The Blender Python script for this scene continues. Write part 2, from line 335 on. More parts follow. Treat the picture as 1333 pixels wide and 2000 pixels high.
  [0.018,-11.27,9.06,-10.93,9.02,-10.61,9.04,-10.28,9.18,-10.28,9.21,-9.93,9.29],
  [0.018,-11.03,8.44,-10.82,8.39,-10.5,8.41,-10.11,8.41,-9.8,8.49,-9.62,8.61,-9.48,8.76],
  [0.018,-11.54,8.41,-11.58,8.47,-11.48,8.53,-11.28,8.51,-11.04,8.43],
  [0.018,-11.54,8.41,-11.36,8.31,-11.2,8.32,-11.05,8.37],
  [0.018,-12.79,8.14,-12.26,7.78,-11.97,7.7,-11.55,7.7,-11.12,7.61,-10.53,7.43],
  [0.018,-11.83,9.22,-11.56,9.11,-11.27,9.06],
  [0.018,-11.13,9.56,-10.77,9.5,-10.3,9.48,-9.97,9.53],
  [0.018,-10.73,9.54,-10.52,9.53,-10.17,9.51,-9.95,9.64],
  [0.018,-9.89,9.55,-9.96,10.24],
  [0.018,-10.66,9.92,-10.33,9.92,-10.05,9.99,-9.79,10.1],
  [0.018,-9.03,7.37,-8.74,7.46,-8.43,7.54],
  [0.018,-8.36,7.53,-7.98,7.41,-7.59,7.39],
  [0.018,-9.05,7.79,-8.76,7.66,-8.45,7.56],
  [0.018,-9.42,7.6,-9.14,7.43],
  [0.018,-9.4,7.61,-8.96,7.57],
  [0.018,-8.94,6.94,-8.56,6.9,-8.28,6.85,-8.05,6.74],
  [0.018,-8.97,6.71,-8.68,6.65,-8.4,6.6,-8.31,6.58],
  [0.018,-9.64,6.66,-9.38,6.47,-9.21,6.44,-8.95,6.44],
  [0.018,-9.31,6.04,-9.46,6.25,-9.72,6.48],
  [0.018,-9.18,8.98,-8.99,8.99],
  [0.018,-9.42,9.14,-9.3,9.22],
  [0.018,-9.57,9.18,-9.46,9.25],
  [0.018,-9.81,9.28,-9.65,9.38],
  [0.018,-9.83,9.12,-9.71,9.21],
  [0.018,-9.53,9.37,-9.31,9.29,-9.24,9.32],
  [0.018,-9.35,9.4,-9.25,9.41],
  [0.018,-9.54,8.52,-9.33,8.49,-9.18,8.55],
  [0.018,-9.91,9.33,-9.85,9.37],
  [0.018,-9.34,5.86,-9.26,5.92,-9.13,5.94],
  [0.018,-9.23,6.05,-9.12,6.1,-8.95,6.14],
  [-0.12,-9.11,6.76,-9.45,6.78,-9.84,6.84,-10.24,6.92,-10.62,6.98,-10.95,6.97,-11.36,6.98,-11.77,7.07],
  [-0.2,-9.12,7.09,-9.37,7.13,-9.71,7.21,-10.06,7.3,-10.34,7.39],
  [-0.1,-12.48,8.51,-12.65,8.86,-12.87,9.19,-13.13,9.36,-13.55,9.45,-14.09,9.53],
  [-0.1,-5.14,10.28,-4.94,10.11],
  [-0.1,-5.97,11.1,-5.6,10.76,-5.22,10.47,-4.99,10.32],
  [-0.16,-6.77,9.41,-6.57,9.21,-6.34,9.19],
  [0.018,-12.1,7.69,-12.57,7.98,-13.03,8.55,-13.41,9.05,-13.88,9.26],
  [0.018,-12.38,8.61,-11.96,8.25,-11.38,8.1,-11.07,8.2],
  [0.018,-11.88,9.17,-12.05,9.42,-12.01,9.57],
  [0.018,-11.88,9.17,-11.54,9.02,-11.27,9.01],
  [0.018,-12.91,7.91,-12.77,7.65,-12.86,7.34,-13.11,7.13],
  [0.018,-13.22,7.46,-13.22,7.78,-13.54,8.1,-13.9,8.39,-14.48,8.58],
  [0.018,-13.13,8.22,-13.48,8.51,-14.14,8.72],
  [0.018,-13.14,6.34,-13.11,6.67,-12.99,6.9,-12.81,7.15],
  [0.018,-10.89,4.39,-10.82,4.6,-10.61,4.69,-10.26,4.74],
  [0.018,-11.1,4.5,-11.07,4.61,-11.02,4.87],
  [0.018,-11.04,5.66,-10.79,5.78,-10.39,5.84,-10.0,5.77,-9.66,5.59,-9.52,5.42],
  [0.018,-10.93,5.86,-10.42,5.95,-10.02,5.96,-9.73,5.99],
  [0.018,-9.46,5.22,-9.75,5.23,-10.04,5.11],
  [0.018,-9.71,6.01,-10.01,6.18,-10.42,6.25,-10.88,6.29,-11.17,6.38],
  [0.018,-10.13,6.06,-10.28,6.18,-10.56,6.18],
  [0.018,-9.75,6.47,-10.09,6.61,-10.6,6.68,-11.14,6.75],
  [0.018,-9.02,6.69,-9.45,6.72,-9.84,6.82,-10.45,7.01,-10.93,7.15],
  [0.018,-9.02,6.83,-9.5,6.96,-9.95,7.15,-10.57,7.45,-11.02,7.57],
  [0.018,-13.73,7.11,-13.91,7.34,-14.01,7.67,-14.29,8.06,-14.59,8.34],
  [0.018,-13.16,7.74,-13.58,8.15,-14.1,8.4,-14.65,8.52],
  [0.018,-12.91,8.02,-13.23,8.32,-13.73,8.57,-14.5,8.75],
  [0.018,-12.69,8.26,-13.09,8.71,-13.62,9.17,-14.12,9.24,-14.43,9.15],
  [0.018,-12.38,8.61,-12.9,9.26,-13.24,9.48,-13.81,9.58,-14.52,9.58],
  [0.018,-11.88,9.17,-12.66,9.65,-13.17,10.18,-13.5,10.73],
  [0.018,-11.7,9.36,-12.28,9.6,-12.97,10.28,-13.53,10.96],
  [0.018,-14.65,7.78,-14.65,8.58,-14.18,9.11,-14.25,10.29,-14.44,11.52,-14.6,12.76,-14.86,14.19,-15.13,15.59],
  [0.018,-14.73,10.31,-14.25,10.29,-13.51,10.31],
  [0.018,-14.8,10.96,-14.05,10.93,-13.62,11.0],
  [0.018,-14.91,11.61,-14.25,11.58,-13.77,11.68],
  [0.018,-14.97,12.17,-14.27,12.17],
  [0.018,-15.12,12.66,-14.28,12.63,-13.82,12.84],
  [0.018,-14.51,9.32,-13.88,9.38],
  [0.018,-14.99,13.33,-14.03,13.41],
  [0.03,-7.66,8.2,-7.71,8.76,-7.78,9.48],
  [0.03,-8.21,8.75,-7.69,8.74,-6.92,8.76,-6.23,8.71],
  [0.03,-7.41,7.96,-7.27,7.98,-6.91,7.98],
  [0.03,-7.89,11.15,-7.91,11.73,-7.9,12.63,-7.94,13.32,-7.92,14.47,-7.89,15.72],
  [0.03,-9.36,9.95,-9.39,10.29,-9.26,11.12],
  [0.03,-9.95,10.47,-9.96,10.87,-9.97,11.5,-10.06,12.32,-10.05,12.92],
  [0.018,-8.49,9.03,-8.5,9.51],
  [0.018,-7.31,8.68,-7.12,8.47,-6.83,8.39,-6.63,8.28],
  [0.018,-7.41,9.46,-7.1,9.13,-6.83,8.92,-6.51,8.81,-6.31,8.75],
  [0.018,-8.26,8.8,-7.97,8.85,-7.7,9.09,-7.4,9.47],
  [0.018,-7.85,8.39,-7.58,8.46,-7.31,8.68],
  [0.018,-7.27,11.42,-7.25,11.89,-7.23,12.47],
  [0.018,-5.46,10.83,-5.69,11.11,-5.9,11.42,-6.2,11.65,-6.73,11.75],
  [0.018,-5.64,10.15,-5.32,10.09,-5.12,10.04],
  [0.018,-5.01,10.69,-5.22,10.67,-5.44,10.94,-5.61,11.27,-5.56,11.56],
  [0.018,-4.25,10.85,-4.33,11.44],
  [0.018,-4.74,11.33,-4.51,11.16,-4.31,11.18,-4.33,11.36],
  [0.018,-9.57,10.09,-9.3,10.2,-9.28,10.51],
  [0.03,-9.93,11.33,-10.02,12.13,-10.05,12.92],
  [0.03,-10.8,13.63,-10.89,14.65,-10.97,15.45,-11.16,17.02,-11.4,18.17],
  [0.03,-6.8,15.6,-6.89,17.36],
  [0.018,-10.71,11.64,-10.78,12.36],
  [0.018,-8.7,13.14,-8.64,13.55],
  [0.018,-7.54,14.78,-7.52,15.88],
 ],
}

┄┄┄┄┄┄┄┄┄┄

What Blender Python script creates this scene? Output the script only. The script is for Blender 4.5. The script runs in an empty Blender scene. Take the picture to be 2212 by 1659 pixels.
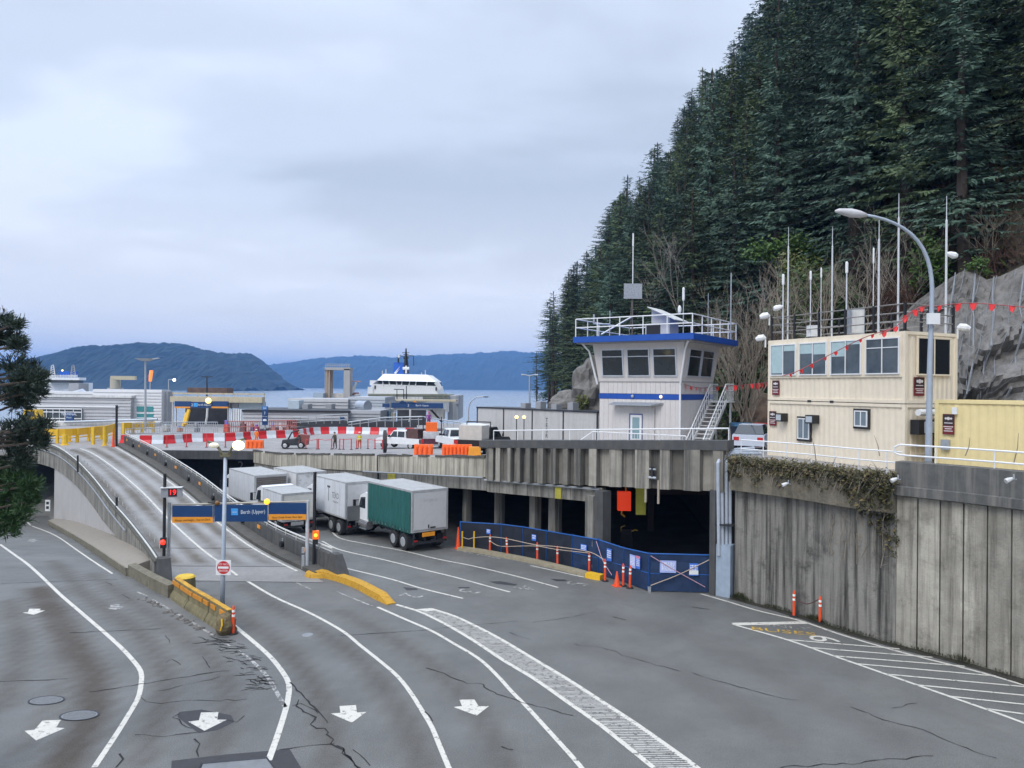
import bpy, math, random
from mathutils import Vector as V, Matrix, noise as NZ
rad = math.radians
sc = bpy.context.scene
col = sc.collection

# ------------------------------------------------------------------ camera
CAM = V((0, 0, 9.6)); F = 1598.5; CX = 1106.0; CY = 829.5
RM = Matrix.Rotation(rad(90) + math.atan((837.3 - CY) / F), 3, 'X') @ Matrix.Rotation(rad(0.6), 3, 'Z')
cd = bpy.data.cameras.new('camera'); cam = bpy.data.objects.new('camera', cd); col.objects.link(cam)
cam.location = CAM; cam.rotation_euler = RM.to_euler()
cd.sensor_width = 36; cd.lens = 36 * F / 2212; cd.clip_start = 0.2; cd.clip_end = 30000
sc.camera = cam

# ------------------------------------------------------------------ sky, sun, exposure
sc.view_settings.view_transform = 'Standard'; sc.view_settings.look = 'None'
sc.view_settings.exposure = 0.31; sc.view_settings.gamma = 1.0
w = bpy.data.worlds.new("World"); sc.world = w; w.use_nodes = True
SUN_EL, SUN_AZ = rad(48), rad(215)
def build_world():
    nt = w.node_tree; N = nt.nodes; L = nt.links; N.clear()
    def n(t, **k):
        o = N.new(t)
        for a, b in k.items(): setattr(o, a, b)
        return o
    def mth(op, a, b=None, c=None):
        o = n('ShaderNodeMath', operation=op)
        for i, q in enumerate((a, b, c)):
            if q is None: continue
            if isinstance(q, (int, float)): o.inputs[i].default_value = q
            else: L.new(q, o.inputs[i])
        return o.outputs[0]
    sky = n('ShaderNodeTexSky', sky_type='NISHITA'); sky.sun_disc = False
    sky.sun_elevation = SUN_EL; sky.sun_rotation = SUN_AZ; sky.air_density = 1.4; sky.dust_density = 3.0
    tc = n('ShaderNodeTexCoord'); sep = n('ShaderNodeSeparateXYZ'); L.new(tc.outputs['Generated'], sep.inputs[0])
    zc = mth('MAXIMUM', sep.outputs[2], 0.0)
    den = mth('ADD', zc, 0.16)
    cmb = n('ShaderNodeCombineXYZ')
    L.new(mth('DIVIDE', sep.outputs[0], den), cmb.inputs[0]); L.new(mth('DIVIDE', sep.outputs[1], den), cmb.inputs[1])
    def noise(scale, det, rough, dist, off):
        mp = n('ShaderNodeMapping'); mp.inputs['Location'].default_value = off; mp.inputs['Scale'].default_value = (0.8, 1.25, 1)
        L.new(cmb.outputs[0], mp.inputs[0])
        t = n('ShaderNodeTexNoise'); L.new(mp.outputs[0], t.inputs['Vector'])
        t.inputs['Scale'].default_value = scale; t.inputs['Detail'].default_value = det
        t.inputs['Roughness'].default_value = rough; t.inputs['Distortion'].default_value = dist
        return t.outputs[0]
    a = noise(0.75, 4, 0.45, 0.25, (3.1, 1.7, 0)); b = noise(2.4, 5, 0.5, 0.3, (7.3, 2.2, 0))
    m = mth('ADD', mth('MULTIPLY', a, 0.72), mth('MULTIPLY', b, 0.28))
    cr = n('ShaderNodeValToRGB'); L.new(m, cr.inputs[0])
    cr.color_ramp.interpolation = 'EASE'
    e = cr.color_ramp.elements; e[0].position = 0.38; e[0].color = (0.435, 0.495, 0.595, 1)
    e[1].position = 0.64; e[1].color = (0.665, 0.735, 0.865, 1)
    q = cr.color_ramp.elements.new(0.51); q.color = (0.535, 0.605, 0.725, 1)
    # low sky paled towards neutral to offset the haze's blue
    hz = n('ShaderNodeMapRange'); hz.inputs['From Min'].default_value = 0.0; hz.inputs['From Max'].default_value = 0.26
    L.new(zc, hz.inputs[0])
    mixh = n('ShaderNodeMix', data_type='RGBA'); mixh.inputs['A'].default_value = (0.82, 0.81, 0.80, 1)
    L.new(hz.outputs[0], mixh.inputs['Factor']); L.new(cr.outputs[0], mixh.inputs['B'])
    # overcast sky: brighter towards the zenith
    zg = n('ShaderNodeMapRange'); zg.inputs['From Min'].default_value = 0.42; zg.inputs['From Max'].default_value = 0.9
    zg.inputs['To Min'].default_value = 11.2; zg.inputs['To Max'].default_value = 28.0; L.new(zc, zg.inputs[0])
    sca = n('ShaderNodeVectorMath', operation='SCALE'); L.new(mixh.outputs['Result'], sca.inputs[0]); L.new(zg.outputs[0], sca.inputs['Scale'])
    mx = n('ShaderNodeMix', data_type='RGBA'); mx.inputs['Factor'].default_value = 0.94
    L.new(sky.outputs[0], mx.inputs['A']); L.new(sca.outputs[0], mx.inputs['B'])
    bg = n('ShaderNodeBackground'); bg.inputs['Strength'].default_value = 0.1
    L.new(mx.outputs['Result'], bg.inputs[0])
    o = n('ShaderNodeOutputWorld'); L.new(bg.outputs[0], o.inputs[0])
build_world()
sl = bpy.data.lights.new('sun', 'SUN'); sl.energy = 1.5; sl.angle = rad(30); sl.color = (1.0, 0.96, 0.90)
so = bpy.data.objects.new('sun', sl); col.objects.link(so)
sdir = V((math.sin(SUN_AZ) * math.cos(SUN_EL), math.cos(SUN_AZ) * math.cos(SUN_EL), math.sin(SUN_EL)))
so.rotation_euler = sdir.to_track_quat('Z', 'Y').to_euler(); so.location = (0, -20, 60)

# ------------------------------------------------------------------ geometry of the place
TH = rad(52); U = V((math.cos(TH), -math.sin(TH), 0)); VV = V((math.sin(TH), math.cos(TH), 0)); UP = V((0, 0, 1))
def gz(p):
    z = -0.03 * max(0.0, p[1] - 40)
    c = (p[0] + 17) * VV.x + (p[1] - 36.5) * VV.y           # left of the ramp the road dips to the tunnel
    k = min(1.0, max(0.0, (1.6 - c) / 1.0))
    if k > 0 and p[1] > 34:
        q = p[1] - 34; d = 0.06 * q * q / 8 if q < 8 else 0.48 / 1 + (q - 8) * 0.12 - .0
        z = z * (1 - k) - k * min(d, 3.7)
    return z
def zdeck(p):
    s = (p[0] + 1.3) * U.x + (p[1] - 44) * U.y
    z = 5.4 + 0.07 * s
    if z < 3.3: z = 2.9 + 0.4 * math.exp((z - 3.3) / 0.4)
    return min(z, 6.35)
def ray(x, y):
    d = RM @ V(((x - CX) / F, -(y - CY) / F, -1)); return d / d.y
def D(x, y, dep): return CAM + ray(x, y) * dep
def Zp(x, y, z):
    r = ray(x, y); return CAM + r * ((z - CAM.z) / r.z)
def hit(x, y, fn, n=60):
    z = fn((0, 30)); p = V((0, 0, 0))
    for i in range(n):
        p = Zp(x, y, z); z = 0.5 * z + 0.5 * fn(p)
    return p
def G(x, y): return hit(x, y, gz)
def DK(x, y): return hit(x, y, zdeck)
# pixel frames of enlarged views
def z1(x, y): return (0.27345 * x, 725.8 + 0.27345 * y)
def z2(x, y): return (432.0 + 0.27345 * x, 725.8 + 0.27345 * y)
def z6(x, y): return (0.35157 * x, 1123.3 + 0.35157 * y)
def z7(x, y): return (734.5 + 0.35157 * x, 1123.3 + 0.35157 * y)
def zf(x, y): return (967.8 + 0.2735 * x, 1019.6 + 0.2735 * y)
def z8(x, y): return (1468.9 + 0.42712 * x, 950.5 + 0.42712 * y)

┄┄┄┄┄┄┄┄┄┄

> Task goal:
Quote the lines above exactly, starting with the one that has "What Blender Python" and ending with the one that has "col = sc.collection"; drop the pictures and include nothing else.

> Answer to the exercise:
What Blender Python script creates this scene? Output the script only. The script is for Blender 4.5. The script runs in an empty Blender scene. Take the picture to be 2212 by 1659 pixels.
import bpy, math, random
from mathutils import Vector as V, Matrix, noise as NZ
rad = math.radians
sc = bpy.context.scene
col = sc.collection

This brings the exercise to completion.